Als in den Neunziger Jahren der Wasserverbrauch im Zuge der Deindustrialisierung in Ost-Berlin sank, stieg der Grundwasserspiegel. Damals hat der Senat interveniert und die Brunnenanlage gebaut, die nun abgeschaltet werden soll. Das kann auch Thilo Vetter nicht verstehen und zeigt auf den riesigen Heizöltank in seinem Keller: »Was glauben Sie, was passiert, wenn das ins Grundwasser kommt? Immerhin bin ich lange nicht der einzige, der so etwas im Keller hat«, sagt er.

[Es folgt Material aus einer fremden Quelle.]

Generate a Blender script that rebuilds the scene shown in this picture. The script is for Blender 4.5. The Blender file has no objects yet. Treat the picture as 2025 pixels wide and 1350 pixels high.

Der Betrieb der Brunnenanlage kostet jährlich laut Auskunft der Umweltverwaltung etwa 250 000 Euro, wie hoch die Kosten für die Bürger und die Umwelt ausfallen würden, wenn nicht mehr abgepumpt wird, ist unklar. »Die wissen ganz genau, dass man die Brunnengalerie nicht ersatzlos streichen kann, aber öffentlich würde das natürlich niemand zugeben«, sagt Thilo Vetter. Als er bei der Polizei Strafanzeige gestellt hat, sei die diensthabende Beamtin erst skeptisch gewesen, habe sich dann aber selbst über den Senat empört.

Matthias Tang betont jedoch, dass »es nicht Aufgabe der Verwaltung ist politisch über das Grundwassermanagement zu entscheiden.« Währenddessen stehen die Bewohner des Blumenviertels weiter im Regen und warten auf konkrete Lösungsvorschläge des Senats.